Caracas, 17 de febrero de 2019
Hablar de una crisis diplomática ajena a la nuestra parece, incluso, tierno. En medio de una situación como la venezolana, leer en la prensa “crisis diplomática en Europa” nos genera escepticismo. A los venezolanos nos ha tocado vivir tantas cosas que hemos perdido el sentido del asombro. Estamos vacunados ante todo, y aquello que sorprende al mundo civilizado en nosotros no despierta mayores emociones. No obstante, siempre es bueno monitorear los conflictos ajenos. Así sea por el simple placer de la tranquilidad mental.
Francia e Italia no están atravesando su mejor momento. Pese “a que solo Roma sea digna de París y solo París sea digna de Roma”, Macron mandó a llamar a su Embajador en la ciudad eterna para consultar la situación. Resulta ser que la gota que derramó el vaso fue el apoyo por parte de Luigi Di Maio y Matteo Salvini a los chalecos amarillos franceses. Es decir, el apoyo de los hombres fuertes de la política italiana a quienes buscan la dimisión de Macron. No es poca cosa.
La actitud italiana es baja, pero responde a una indignación acumulada. Las decisiones en Europa se han pretendido tomar desde una curia cerrada sin la consulta de todos sus miembros.
Que dos países fundadores de la Unión Europea estén en medio de estos conflictos resulta extraño. Sobre todo cuando comparten una historia en común. No hace mucho -a finales del siglo XIX- la hábil diplomacia del Conde de Cavour, ministro de Vittorio Emanuele II, logró seducir al Emperador Napoleón III, en la prosa unificadora italiana. Fueron entonces los franceses los aliados extranjeros más importantes que tuvo el naciente país en su empresa por expulsar a los ocupantes austriacos. Años de buenas relaciones fueron interrumpidas un tiempo después, en el año 1940, cuando la guerra obligó a que París llamara a su Embajador en Roma. De hecho, esa fue la última vez que los dos países rompieran relaciones diplomáticas, y se debió a una guerra de carácter global. Hoy, el continente ve con preocupación una enemistad, en medio de tiempos convulsos. Sobre todo porque está siendo potenciada por aquellos euroescépticos que le apuestan a la disolución de la unión.

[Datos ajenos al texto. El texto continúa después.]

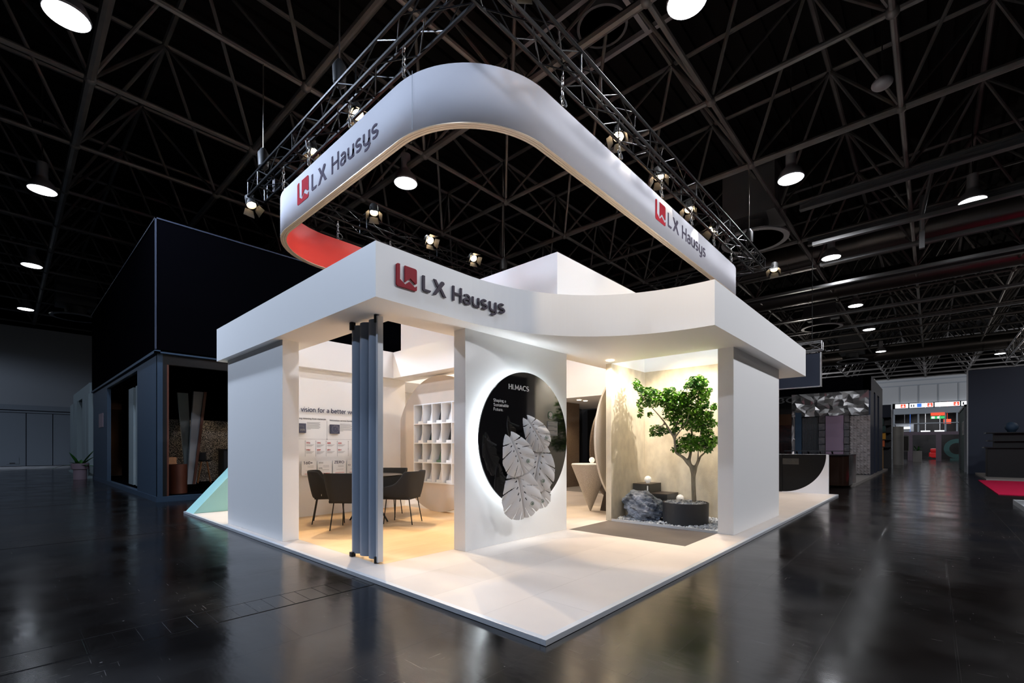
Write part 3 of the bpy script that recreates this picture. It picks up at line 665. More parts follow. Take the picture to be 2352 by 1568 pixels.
# spotlight fixtures
def spotlight(loc, tgt, lab, hang=(0,0,.2)):
    e = empty('stage_spotlight',loc,lab,'spotlight','black spotlights clamped to the truss')
    d = (Vector(tgt)-Vector(loc)).normalized(); q = d.to_track_quat('-Z','Y')
    def bld(mb,name,m):
        mb.v = [tuple(q@Vector(v)) for v in mb.v]; return mb.build(name,m,e,smooth=False)
    bld(MB().lathe([(.05,.24),(.085,.22),(.095,.02),(.085,.02),(.075,.2)],(0,0,0),20),'lamp_body','spotbody')
    bld(MB().lathe([(.082,.05),(0,.05)],(0,0,0),20),'lamp_face','lampwarm')
    for k,(ax,ay) in enumerate(((1,0),(-1,0),(0,1),(0,-1))):
        mb = MB(); px,py = -ay,ax; c = Vector((ax*.10,ay*.10,.01)); t = Vector((ax*.17,ay*.17,-.11))
        mb.add([c+Vector((px,py,0))*.08,c-Vector((px,py,0))*.08,t-Vector((px,py,0))*.11,t+Vector((px,py,0))*.11],[(0,1,2,3)])
        o = bld(mb,'barn_door','spotbody'); s = o.modifiers.new('solid','SOLIDIFY'); s.thickness = .003
    MB().tube((-.1,0,.0),(-.1,0,.12),.008,6).tube((.1,0,.0),(.1,0,.12),.008,6).tube((-.1,0,.12),(.1,0,.12),.008,6).tube((0,0,.12),hang,.012,6).build('yoke','spotbody',e)
    return e
SL = ['bright spotlight on the left truss, nearer the rear end','bright spotlight on the left truss just above the ring lettering','added unseen spotlight at the front corner of the truss, aimed at the curved canopy front','bright spotlight on the rear truss, left of the two beside the parapet','bright spotlight on the rear truss, right of the two beside the parapet',
 'spotlight on the right truss above the last letters of the ring','spotlight on the right truss above the ring emblem','spotlight on the right truss nearest the front corner','spotlight on the right truss, third from the front corner','spotlight at the far right end of the long truss','spotlight with open barn doors on the rear truss','spotlight with open barn doors at the rear end of the left truss']
def hang_of(p):
    x,y,z = p
    if y < 3 and x > 2: return (0,1.95-y if y > 1.9 else 1.65-y,.12)
    if x < 2.0 and y < 1.6: return (0,1.65-y,.1)
    if x < 2.0: return (1.25-x if x > 1.2 else 0,(0 if y < 8 else 8.1-y),.12 if z > 6.1 else .18)
    return (0,7.65-y,.12)
for (p,t,pw,a,c),lab in zip(TRUSS_SPOTS,SL): spotlight((p[0],p[1],p[2]),t,lab,hang_of(p))
# ================================================================ ROUND BACKLIT SIGN
DCX, DCZ, DR = 2.24, 1.325, .85
e = empty('round_sign',(DCX,2.173,DCZ),'large round gloss black sign with glowing white halo on the white display wall','wall sign')
MB().prism([[(DR*cos(t),DR*sin(t)) for t in [2*pi*k/96 for k in range(96)]]],-.118,-.098,'xz').build('disc','disc',e,bevel=.002)
MB().prism([[(.70*cos(t),.70*sin(t)) for t in [2*pi*k/64 for k in range(64)]]],-.098,-.001,'xz').build('spacer','whitegloss',e)
b = MB(); n=64
b.prism([[(.735*cos(2*pi*k/n),.735*sin(2*pi*k/n)) for k in range(n)],[(.702*cos(-2*pi*k/n),.702*sin(-2*pi*k/n)) for k in range(n)]],-.075,-.03,'xz')
b.build('led_strip','led',e)
pvd = (DCX,2.173,DCZ); fd = lambda x0,z0: (lambda a,b_,c:(x0+a,2.0545-c,z0+b_))
sans('brand_lettering','HI.MACS',.062,'leafwhite',fd(1.883,1.938),e,width=.385,weight=.10,depth=.004,pivot=pvd)
for t,z,wd in (('Shaping a',1.765,.215),('Sustainable',1.712,.262),('Future.',1.659,.165)):
    sans('slogan_line',t,.036,'leafwhite',fd(1.623,z),e,width=wd,weight=.09,depth=.003,pivot=pvd)
b = MB().prism([[(.45*.1+.45+.055*cos(t)-.02,.335+.055*sin(t)) for t in [2*pi*k/24 for k in range(24)]]],-.122,-.118,'xz').build('round_emblem','sagegreen',e)
b = MB().prism([[(.475+.036*cos(t),.345+.032*sin(t)) for t in [2*pi*k/20 for k in range(20)]]],-.124,-.122,'xz').box(.445,.505,-.124,-.122,.29,.305).build('emblem_print','leafwhite',e)
MB().box(.41,.635,-.1215,-.118,.06,.255).build('text_plate','greycol',e)
b = MB()
for k in range(11):
    if k in (3,7): continue
    b.box(.42,.42+.2*(1 if k%4 else .7),-.1235,-.1215,.235-k*.0155,.241-k*.0155)
b.build('text_plate_print','leafwhite',e)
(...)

La actitud italiana es baja, pero responde a una indignación acumulada. Las decisiones en Europa se han pretendido tomar desde una curia cerrada sin la consulta de todos sus miembros. Francia y Alemania no lo ocultan, realizando actos frecuentes en donde solo participan ambos países pero hablan en nombre de la Unión entera. Italia, un país de grandes aspiraciones pero con enormes problemas, no ve con buenos ojos que Bruselas esté controlada por unos pocos países. Ya que considera que la “familia” de la Unión está viciada por unos que se creen más iguales que otros. No en vano existe el término despectivo “PIGS” (cerdo en inglés), que hace referencia a Portugal, Italia, Grecia y España; aquellos países que van un poco más atrás en el desarrollo económico.
Francia ha sido injusta con Italia, y a veces hasta un poco cínica. El año pasado, una embarcación de inmigrantes llamada Acquarius tuvo que terminar en Valencia (España) ante la negativa de Salvini de aceptarla en su costa. Esta actitud fue catalogada de “vomitiva” por Macron. Luego, en Ventimiglia, frontera terrestre franco-italiana, se ha evidenciado una y otra vez el fuerte control policial francés que impide que los extranjeros ingresen a su territorio. Esto fue visto como una hipocresía, ya que un gobierno no puede exigirle a otro una política de brazos abiertos con los inmigrantes, cuando la suya funciona al contrario.
No obstante, por los momentos, se ha de desinflamar la situación. La Unión Europea se encuentra ante su prueba más difícil, el Brexit. Le toca entonces demostrar que su unidad es fuerte, en medio de una fractura. El surgimiento de euroescépticos es grande y un Brexit suave podría significar la progresiva desintegración de la unión. Bruselas lucha por la unidad, y los separatistas le apuestan a que el conflicto con Italia crezca y se propague. Francia e Italia deben de arreglar sus diferencias, y recordar aquel maravilloso óleo de Francesco Hayez, y darse un beso.